Even with all the problems in our marriage, one thing I was always proud of was how much we talked to each other. That was not happening anymore either. When he was working first shift, he would come home from work and just want to talk and talk. He would get so annoyed if I did not stop what I was doing and give him my undivided attention and hear about his day. I learned to do that for him and it was good for us.
At night we would usually go to bed at the same time and just lay there, touch our feet together and gab and gab. The feet touching was our thing :). We kinda lost that when he began working 2nd shift. I would be asleep before he got home. But we still often had gab time in the morning before all the kids woke up.
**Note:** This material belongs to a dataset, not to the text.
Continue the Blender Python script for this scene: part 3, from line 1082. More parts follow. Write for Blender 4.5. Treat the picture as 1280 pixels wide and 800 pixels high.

With 3rd, there is no sleeping together. Just the weekends, but to be honest he often sleeps in his recliner. He just falls asleep there and I leave him there. His schedule is still messed up on the weekends. It would be very hard to be awake all night during the week and go right back to a normal sleeping routines on the weekends. It just doesn’t happen. Even when he does sleep with me now he is awake and up by 3am cuz his body just can’t adjust. And it actually feels weird to share the bed with him now. We’re both used to having it to ourselves…. that can’t be good for a marriage!
Anyway, I hate 3rd. I have tried several different approaches to dealing with loud kids and sleeping hubby.
1 – Shush everyone and try to let daddy get some sleep.
2 – Refuse to shush everyone cuz it’s his fault if he chooses to sleep in the living room instead of his quiet bedroom.
3 – Fight with him about it until I wake him up enough to get him to move to the bedroom.
Ugh. Did I tell you I hate 3rd shift?
Last summer when I FINALLY got him to put the air conditioners in the windows, that helped. Because then he would go to the bedroom and turn on the air and it would drown out the noise. That helped my sanity and he caught up on some sleep and got a little nicer. I dreaded fall because we would not have the great noise-blocker to depend on anymore and he would have no motivation to sleep in the bedroom instead of the couch. And yep, it happened that way.
He is getting NOTHING done around the house anymore either. My resentment is just building. He has no motivation. I wouldn’t either. But my problem is that this was his CHOICE.
But – Yippee! He is finally looking for a new shift to work. He finally kind of admitted that it would be better for our marriage if he worked a different shift. Mainly I think he decided to change so he can get his garage built. He has planned to do that for YEARS. I mentioned casually that I’ll bet he would actually get it done if he wasn’t on 3rd. I planted the seed. Gotta let them think they came up with these ideas themselves you know…. lol.
So I’m praying that a new position on a different shift will become available to him soon! Oh please Oh please Oh please!